Incidentally, my student with the 95 percent MAP score in January was back down in the 50’s by May, so he also appeared to regress under my tutelage. All in all, the majority of my students, especially the lowest ones, showed growth, but an objective number cruncher could draw a lot of different conclusions about me from the lists of names and numbers that were faces and personalities to me. I joked with my colleagues: “Well, most of my kids got smarter, but I definitely made a few of them dumber.”
Lies and Fear
I sometimes struggle to find the right way to do my job—the way that I know is good for kids—in this new age of accountability. How do I convince my students that these tests really matter, when, in fact, almost none of them matter to them or their future? Do I try to guilt them with, “Do it for me; do it so I’ll get a good evaluation and a raise”? Do I lie to them and tell them something bad will happen to them, like retention or summer school, if they don’t do well? I get caught up in the disgruntled banter of, “Heck, if I’m going to get a bad evaluation because kids blow these tests, let’s find a way to make them care!” when the truth is that I think kids have enough on their plates trying to survive middle school.

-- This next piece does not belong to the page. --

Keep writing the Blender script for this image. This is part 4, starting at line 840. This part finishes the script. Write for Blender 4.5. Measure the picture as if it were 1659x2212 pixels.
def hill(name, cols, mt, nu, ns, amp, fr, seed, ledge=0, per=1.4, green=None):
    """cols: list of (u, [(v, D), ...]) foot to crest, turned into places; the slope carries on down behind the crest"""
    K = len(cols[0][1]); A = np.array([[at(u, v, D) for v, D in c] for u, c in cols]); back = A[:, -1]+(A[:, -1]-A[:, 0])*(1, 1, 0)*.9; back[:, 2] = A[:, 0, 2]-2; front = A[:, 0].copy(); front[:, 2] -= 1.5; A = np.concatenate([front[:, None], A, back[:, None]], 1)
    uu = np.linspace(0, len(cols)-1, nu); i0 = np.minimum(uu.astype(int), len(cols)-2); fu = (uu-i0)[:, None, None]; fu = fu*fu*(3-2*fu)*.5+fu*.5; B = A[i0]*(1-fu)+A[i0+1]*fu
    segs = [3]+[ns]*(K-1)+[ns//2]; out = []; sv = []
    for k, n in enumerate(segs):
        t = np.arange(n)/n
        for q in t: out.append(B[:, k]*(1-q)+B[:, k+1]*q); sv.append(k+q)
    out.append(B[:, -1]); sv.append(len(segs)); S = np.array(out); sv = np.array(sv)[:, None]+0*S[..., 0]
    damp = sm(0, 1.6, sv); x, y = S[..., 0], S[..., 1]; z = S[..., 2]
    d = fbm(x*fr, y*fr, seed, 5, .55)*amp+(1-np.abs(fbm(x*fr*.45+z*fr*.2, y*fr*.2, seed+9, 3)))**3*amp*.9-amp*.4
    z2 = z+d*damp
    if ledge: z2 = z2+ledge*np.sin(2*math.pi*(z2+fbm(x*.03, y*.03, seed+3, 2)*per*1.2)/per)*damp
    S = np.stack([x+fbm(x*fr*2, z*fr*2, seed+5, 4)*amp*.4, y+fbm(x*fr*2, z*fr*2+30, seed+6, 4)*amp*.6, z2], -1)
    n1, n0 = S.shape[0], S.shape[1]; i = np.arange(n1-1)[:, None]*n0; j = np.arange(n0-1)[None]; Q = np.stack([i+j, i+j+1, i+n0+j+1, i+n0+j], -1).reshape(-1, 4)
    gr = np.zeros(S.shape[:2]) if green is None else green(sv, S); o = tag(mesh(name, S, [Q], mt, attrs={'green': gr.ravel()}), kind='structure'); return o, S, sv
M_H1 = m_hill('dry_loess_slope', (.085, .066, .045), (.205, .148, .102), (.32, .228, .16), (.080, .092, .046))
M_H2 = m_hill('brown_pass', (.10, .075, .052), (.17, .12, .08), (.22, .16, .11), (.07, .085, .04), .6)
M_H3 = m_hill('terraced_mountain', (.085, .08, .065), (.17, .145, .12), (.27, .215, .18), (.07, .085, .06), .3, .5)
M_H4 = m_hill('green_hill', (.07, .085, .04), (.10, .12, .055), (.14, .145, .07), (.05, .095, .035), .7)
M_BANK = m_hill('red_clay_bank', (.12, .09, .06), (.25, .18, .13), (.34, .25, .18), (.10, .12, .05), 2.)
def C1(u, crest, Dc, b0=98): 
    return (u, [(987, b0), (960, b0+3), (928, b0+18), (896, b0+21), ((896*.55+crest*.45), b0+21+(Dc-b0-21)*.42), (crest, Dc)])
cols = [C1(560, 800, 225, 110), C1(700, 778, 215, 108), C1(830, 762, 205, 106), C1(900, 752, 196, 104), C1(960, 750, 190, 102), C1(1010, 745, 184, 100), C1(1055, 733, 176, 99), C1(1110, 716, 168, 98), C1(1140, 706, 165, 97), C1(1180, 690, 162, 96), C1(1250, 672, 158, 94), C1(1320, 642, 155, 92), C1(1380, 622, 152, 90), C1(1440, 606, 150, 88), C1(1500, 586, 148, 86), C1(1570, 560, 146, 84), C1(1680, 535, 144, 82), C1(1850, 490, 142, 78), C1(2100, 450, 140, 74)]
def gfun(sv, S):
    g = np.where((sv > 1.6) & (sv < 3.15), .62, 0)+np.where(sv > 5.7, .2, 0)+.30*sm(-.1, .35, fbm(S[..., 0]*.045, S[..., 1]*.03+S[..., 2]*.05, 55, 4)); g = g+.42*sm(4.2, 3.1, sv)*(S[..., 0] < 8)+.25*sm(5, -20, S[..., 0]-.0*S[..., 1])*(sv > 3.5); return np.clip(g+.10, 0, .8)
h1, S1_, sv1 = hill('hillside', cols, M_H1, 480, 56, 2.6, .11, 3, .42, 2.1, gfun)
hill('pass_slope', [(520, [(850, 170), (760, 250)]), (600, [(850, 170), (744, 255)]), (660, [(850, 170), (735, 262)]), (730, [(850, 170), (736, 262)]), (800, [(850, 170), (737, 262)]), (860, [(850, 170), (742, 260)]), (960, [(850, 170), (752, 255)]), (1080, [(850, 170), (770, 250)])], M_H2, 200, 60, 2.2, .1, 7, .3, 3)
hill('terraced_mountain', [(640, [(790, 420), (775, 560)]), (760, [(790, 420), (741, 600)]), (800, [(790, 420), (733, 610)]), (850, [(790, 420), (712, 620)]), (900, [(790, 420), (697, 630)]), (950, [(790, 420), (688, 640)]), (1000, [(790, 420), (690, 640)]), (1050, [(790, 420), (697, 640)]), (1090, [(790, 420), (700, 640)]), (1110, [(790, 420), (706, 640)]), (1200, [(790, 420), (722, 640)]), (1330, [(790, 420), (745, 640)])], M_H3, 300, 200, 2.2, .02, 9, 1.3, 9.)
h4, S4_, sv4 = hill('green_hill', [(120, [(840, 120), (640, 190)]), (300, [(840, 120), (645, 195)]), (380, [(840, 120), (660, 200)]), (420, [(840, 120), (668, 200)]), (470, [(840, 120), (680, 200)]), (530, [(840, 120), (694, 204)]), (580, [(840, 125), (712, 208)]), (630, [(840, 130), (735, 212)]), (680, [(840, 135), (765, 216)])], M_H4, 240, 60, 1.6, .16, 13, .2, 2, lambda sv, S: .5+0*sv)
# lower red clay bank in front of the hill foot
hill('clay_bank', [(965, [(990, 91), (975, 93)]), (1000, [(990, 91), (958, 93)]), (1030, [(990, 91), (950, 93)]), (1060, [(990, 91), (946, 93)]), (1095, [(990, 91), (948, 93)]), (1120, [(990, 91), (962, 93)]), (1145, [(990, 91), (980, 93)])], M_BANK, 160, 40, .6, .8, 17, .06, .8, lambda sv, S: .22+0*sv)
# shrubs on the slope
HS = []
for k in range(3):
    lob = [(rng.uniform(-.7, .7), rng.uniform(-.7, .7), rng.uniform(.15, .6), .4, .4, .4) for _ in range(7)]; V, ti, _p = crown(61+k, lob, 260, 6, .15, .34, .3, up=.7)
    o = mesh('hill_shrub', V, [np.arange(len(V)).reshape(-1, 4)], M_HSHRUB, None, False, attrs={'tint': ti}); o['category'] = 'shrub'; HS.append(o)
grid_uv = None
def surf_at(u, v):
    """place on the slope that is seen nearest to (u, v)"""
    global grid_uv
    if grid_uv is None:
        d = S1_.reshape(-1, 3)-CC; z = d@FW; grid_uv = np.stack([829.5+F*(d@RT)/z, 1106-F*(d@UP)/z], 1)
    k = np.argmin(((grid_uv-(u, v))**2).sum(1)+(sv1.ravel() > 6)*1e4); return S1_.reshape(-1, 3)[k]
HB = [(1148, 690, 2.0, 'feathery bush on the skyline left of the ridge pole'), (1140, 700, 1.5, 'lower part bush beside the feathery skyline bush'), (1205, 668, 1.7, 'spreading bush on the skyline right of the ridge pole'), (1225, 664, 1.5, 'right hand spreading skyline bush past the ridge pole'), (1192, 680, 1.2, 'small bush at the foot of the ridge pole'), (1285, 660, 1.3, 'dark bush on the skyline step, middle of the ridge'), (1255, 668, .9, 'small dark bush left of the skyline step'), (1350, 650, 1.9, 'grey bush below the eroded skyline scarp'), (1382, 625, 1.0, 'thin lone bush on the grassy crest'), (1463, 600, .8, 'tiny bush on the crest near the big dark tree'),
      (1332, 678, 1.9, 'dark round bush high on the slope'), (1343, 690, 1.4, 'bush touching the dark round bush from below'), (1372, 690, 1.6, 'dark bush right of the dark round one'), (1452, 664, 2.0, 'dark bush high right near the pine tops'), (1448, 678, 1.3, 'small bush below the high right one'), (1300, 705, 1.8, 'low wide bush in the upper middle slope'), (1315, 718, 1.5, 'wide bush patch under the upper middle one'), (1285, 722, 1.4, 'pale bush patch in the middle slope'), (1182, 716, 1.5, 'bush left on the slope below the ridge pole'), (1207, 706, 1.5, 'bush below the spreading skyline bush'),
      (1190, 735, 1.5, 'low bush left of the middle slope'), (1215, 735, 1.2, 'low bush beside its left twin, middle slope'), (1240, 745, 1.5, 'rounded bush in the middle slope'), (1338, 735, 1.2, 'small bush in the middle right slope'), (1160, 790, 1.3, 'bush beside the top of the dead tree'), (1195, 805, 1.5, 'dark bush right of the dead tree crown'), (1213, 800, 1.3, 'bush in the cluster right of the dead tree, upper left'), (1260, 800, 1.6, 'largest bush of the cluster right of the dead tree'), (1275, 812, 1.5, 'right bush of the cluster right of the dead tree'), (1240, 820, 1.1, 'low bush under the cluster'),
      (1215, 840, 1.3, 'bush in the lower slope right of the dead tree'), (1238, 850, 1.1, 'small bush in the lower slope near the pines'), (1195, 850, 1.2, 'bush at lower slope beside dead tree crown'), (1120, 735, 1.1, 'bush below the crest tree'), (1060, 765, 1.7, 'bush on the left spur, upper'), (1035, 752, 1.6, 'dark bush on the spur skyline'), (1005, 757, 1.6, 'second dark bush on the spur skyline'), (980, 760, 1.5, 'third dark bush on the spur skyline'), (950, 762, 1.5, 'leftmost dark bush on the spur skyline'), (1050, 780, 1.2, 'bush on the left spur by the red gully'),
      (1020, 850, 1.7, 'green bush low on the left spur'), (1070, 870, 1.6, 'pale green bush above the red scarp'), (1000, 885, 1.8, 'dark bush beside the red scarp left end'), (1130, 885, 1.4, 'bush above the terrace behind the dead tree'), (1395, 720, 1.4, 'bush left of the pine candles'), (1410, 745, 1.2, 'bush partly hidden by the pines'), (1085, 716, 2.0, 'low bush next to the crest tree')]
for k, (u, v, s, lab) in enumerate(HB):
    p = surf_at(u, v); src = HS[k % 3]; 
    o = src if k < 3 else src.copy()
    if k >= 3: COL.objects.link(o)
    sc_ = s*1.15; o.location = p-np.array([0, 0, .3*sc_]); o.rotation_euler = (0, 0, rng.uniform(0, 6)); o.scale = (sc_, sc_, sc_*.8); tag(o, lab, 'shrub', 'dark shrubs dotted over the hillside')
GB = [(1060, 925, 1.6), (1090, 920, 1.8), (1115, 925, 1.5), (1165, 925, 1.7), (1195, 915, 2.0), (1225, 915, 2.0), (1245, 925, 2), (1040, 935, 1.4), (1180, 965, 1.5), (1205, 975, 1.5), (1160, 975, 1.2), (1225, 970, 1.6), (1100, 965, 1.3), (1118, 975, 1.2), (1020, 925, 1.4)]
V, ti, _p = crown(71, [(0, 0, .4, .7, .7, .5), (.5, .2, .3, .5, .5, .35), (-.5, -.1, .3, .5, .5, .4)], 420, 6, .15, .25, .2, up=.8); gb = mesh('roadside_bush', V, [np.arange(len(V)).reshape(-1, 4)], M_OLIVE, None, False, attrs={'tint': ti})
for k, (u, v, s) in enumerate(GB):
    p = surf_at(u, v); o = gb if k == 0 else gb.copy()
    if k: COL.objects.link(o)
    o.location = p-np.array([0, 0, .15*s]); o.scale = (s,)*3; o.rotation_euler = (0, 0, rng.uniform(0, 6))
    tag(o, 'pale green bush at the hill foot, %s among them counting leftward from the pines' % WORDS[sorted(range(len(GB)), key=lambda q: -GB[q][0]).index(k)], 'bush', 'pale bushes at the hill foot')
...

I believe in the American education system. Unlike in Europe, where tests you take when you are 14 do dictate much of your future, we have been the country where you can redirect your future and get an education at any age. We have been the country that believes that a free education system has the responsibility to educate the whole child—to teach them music and sports and citizenship, not just reading and math.
I fear for the future of our system as much as I fear for the future of my job. The greatest falsehood about education being sold to the American public right now is that merit pay will get rid of bad teachers and attract the best and the brightest into the field. Would you sign on to have the test scores of a handful of kids dictate your career success?